The Nets have given head coach Jason Kidd permission to speak to the Milwaukee Bucks to be the head of their basketball operations after a failed power play to take over the team’s basketball operations, according to a report by Tim Bontemps of the New York Post.
No, really, read that sentence again. Do it. Swirl it around your brain for a good twenty to thirty-five seconds. Let it stick to your membranes like a spilled soda in your skull.
The report has been corroborated by multiple reporters, including that Kidd also asked for a raise after seeing lucrative deals for new head coaches Derek Fisher & Steve Kerr and was declined. The Russians are “done with Kidd,” according to Adrian Wojnarowski of Yahoo! Sports, and are currently discussion compensation with the Bucks for Kidd’s early departure from his contract. Ken Berger of CBS Sports that it’s unlikely that Kidd will return to the team in any capacity:
Whatever happens in Milwaukee, difficult to imagine Kidd returning to Nets. "I don't see it," source said of bombshell turn of events.

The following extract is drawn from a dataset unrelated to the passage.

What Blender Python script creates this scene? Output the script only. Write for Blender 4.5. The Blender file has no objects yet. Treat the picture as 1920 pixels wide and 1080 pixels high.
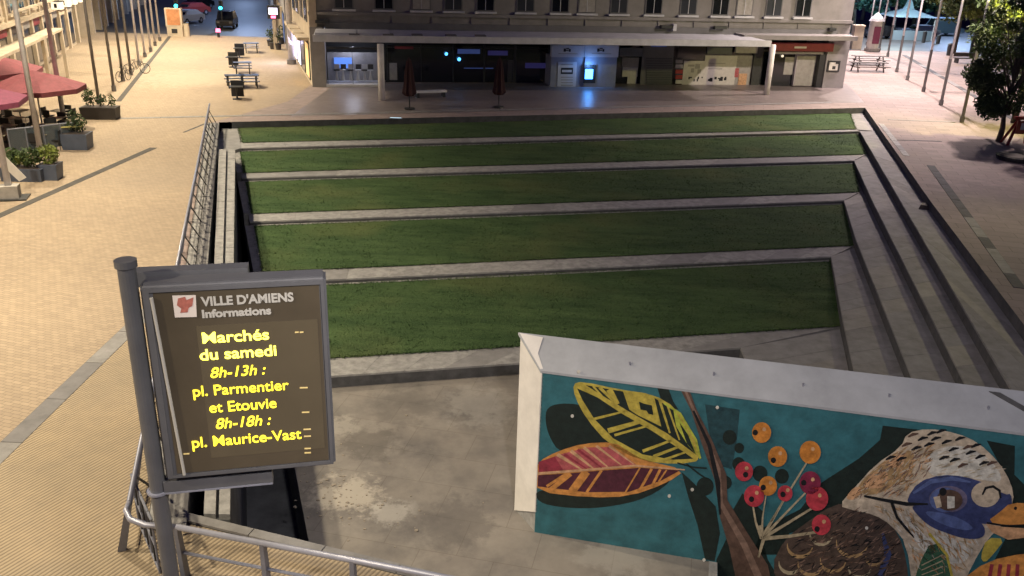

— Ken Berger (@KBergCBS) June 29, 2014
Two more wrinkles to this story: The new co-owner of the Bucks, Mark Lasry, once worked as Kidd’s financial advisor, and Kidd also advocated a trade with the Bucks that would have sent Brook Lopez and Mirza Teletovic to Milwaukee for Larry Sanders and Ersan Ilyasova, according to Tom Lorenzo of NetsDaily.
To say this is a stunning turn of events is giving stuns too much credit. As of about two hours ago, I’d tell you that Kidd has the most power of any person in this organization: after he dismissed Lawrence Frank, after buying half of Jay-Z’s shares, after cementing his status as their greatest NBA player of all time, after the Nets basically handed him the reins to a championship-caliber team within nine days of his retirement. He was the guy, possibly someone who could have had a coaching job for life. Now, it looks like he’s headed elsewhere: if not Milwaukee, then somewhere with an open position.
There’s two schools of thought here. You could argue that Kidd, considered one of the best basketball minds of all time, should have more power in the front office to oversee decisions, even if it’s just as a figurehead. On the other hand, Kidd waltzed up to the front office and asked Mikhail Prokhorov to promote him into a presidential position over general manager Billy King, the guy who hired Kidd in the first place. That type of power in any organization is “rare,” the Post article notes:
Holding the dual roles of both coaching a team and overseeing basketball operations is rare in the NBA, with only San Antonio’s Gregg Popovich, Detroit’s Stan Van Gundy, Minnesota’s Flip Saunders and the Clippers’ Doc Rivers currently holding both roles. Van Gundy and Saunders assumed their roles this offseason.
This is also all happening mere days before NBA’s free agency perioid, when Nets free agents Paul Pierce, Shaun Livingston, and Andray Blatche will all have decisions to make about their future with the team.